**Given task**:
The data below must be copied in full and without any change.

**Stored rows**:

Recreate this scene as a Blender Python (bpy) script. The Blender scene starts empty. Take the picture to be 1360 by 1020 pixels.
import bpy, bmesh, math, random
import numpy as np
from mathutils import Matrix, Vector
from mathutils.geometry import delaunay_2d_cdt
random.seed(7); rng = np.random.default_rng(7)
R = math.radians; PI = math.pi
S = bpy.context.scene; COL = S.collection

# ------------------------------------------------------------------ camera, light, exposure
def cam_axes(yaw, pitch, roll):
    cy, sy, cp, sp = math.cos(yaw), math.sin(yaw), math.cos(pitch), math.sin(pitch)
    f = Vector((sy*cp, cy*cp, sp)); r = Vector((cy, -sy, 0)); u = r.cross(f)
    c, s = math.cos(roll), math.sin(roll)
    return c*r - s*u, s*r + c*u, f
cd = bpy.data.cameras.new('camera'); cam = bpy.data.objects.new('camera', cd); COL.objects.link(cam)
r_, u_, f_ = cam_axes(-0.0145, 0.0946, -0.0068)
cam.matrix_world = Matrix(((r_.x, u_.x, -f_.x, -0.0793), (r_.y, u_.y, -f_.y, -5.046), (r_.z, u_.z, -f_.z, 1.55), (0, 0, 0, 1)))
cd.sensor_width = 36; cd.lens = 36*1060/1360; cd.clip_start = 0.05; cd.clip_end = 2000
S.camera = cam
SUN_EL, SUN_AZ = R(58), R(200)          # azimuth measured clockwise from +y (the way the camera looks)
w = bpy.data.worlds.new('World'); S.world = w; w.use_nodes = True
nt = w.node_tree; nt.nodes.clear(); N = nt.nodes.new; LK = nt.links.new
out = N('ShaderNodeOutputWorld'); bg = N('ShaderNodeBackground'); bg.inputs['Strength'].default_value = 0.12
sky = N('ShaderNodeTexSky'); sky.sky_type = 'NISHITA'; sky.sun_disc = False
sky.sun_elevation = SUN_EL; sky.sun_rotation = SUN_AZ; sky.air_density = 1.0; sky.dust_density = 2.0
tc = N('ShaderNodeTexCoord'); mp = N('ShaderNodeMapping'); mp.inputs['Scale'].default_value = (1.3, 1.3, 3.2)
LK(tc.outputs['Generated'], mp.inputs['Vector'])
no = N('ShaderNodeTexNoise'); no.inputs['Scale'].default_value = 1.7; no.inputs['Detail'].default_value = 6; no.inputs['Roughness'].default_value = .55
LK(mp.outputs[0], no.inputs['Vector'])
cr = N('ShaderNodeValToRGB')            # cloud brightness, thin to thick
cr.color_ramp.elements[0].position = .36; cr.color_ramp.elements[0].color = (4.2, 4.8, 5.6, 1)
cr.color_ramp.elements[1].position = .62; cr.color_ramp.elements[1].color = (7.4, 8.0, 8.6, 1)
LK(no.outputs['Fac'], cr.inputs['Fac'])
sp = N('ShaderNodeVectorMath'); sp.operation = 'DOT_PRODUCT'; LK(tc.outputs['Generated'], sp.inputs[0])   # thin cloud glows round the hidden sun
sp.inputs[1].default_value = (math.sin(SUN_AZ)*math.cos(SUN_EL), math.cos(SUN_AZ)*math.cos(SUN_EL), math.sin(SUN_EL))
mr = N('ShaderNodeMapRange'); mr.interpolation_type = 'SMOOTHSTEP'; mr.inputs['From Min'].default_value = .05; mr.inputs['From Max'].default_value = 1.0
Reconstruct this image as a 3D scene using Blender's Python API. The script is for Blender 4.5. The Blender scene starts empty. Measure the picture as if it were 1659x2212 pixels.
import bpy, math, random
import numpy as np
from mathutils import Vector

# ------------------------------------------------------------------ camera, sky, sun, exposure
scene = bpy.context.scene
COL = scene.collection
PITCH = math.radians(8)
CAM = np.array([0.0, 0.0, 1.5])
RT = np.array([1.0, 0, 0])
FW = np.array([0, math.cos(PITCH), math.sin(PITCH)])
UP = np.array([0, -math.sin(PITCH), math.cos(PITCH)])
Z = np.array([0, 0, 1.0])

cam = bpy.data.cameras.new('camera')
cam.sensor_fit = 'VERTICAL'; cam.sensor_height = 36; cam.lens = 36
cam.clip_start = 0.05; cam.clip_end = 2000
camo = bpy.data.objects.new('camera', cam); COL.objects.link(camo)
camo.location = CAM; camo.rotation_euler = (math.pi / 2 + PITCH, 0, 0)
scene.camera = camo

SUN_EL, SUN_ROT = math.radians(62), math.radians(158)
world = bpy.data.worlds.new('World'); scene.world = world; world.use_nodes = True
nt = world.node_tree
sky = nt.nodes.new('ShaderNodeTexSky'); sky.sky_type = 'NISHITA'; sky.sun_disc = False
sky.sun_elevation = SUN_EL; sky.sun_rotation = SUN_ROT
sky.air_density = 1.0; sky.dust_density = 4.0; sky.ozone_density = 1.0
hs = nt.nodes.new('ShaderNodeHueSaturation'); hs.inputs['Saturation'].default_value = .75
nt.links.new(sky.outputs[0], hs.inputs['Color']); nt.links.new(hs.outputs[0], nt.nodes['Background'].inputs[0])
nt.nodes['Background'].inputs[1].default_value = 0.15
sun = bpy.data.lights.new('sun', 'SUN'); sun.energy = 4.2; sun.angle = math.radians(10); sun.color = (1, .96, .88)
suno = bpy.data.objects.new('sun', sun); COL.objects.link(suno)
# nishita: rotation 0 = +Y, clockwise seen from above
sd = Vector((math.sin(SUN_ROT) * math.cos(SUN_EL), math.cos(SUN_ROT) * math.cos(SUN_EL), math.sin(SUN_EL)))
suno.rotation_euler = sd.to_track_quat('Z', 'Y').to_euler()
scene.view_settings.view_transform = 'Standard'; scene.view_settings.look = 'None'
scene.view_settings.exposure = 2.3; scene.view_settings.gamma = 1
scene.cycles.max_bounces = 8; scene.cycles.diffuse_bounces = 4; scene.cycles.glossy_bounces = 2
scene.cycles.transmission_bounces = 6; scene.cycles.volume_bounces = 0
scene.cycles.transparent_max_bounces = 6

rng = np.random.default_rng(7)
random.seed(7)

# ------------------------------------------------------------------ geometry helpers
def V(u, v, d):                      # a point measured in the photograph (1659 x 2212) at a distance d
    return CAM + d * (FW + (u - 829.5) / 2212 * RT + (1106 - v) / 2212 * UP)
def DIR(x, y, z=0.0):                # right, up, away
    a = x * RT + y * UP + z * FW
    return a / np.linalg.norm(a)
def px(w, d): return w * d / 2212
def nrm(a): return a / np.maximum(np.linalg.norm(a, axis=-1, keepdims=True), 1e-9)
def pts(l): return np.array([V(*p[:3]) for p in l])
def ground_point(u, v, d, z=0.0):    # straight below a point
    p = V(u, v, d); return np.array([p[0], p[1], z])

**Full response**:
Recreate this scene as a Blender Python (bpy) script. The Blender scene starts empty. Take the picture to be 1360 by 1020 pixels.
import bpy, bmesh, math, random
import numpy as np
from mathutils import Matrix, Vector
from mathutils.geometry import delaunay_2d_cdt
random.seed(7); rng = np.random.default_rng(7)
R = math.radians; PI = math.pi
S = bpy.context.scene; COL = S.collection

# ------------------------------------------------------------------ camera, light, exposure
def cam_axes(yaw, pitch, roll):
    cy, sy, cp, sp = math.cos(yaw), math.sin(yaw), math.cos(pitch), math.sin(pitch)
    f = Vector((sy*cp, cy*cp, sp)); r = Vector((cy, -sy, 0)); u = r.cross(f)
    c, s = math.cos(roll), math.sin(roll)
    return c*r - s*u, s*r + c*u, f
cd = bpy.data.cameras.new('camera'); cam = bpy.data.objects.new('camera', cd); COL.objects.link(cam)
r_, u_, f_ = cam_axes(-0.0145, 0.0946, -0.0068)
cam.matrix_world = Matrix(((r_.x, u_.x, -f_.x, -0.0793), (r_.y, u_.y, -f_.y, -5.046), (r_.z, u_.z, -f_.z, 1.55), (0, 0, 0, 1)))
cd.sensor_width = 36; cd.lens = 36*1060/1360; cd.clip_start = 0.05; cd.clip_end = 2000
S.camera = cam
SUN_EL, SUN_AZ = R(58), R(200)          # azimuth measured clockwise from +y (the way the camera looks)
w = bpy.data.worlds.new('World'); S.world = w; w.use_nodes = True
nt = w.node_tree; nt.nodes.clear(); N = nt.nodes.new; LK = nt.links.new
out = N('ShaderNodeOutputWorld'); bg = N('ShaderNodeBackground'); bg.inputs['Strength'].default_value = 0.12
sky = N('ShaderNodeTexSky'); sky.sky_type = 'NISHITA'; sky.sun_disc = False
sky.sun_elevation = SUN_EL; sky.sun_rotation = SUN_AZ; sky.air_density = 1.0; sky.dust_density = 2.0
tc = N('ShaderNodeTexCoord'); mp = N('ShaderNodeMapping'); mp.inputs['Scale'].default_value = (1.3, 1.3, 3.2)
LK(tc.outputs['Generated'], mp.inputs['Vector'])
no = N('ShaderNodeTexNoise'); no.inputs['Scale'].default_value = 1.7; no.inputs['Detail'].default_value = 6; no.inputs['Roughness'].default_value = .55
LK(mp.outputs[0], no.inputs['Vector'])
cr = N('ShaderNodeValToRGB')            # cloud brightness, thin to thick
cr.color_ramp.elements[0].position = .36; cr.color_ramp.elements[0].color = (4.2, 4.8, 5.6, 1)
cr.color_ramp.elements[1].position = .62; cr.color_ramp.elements[1].color = (7.4, 8.0, 8.6, 1)
LK(no.outputs['Fac'], cr.inputs['Fac'])
sp = N('ShaderNodeVectorMath'); sp.operation = 'DOT_PRODUCT'; LK(tc.outputs['Generated'], sp.inputs[0])   # thin cloud glows round the hidden sun
sp.inputs[1].default_value = (math.sin(SUN_AZ)*math.cos(SUN_EL), math.cos(SUN_AZ)*math.cos(SUN_EL), math.sin(SUN_EL))
mr = N('ShaderNodeMapRange'); mr.interpolation_type = 'SMOOTHSTEP'; mr.inputs['From Min'].default_value = .05; mr.inputs['From Max'].default_value = 1.0
Reconstruct this image as a 3D scene using Blender's Python API. The script is for Blender 4.5. The Blender scene starts empty. Measure the picture as if it were 1659x2212 pixels.
import bpy, math, random
import numpy as np
from mathutils import Vector

# ------------------------------------------------------------------ camera, sky, sun, exposure
scene = bpy.context.scene
COL = scene.collection
PITCH = math.radians(8)
CAM = np.array([0.0, 0.0, 1.5])
RT = np.array([1.0, 0, 0])
FW = np.array([0, math.cos(PITCH), math.sin(PITCH)])
UP = np.array([0, -math.sin(PITCH), math.cos(PITCH)])
Z = np.array([0, 0, 1.0])

cam = bpy.data.cameras.new('camera')
cam.sensor_fit = 'VERTICAL'; cam.sensor_height = 36; cam.lens = 36
cam.clip_start = 0.05; cam.clip_end = 2000
camo = bpy.data.objects.new('camera', cam); COL.objects.link(camo)
camo.location = CAM; camo.rotation_euler = (math.pi / 2 + PITCH, 0, 0)
scene.camera = camo

SUN_EL, SUN_ROT = math.radians(62), math.radians(158)
world = bpy.data.worlds.new('World'); scene.world = world; world.use_nodes = True
nt = world.node_tree
sky = nt.nodes.new('ShaderNodeTexSky'); sky.sky_type = 'NISHITA'; sky.sun_disc = False
sky.sun_elevation = SUN_EL; sky.sun_rotation = SUN_ROT
sky.air_density = 1.0; sky.dust_density = 4.0; sky.ozone_density = 1.0
hs = nt.nodes.new('ShaderNodeHueSaturation'); hs.inputs['Saturation'].default_value = .75
nt.links.new(sky.outputs[0], hs.inputs['Color']); nt.links.new(hs.outputs[0], nt.nodes['Background'].inputs[0])
nt.nodes['Background'].inputs[1].default_value = 0.15
sun = bpy.data.lights.new('sun', 'SUN'); sun.energy = 4.2; sun.angle = math.radians(10); sun.color = (1, .96, .88)
suno = bpy.data.objects.new('sun', sun); COL.objects.link(suno)
# nishita: rotation 0 = +Y, clockwise seen from above
sd = Vector((math.sin(SUN_ROT) * math.cos(SUN_EL), math.cos(SUN_ROT) * math.cos(SUN_EL), math.sin(SUN_EL)))
suno.rotation_euler = sd.to_track_quat('Z', 'Y').to_euler()
scene.view_settings.view_transform = 'Standard'; scene.view_settings.look = 'None'
scene.view_settings.exposure = 2.3; scene.view_settings.gamma = 1
scene.cycles.max_bounces = 8; scene.cycles.diffuse_bounces = 4; scene.cycles.glossy_bounces = 2
scene.cycles.transmission_bounces = 6; scene.cycles.volume_bounces = 0
scene.cycles.transparent_max_bounces = 6

rng = np.random.default_rng(7)
random.seed(7)

# ------------------------------------------------------------------ geometry helpers
def V(u, v, d):                      # a point measured in the photograph (1659 x 2212) at a distance d
    return CAM + d * (FW + (u - 829.5) / 2212 * RT + (1106 - v) / 2212 * UP)
def DIR(x, y, z=0.0):                # right, up, away
    a = x * RT + y * UP + z * FW
    return a / np.linalg.norm(a)
def px(w, d): return w * d / 2212
def nrm(a): return a / np.maximum(np.linalg.norm(a, axis=-1, keepdims=True), 1e-9)
def pts(l): return np.array([V(*p[:3]) for p in l])
def ground_point(u, v, d, z=0.0):    # straight below a point
    p = V(u, v, d); return np.array([p[0], p[1], z])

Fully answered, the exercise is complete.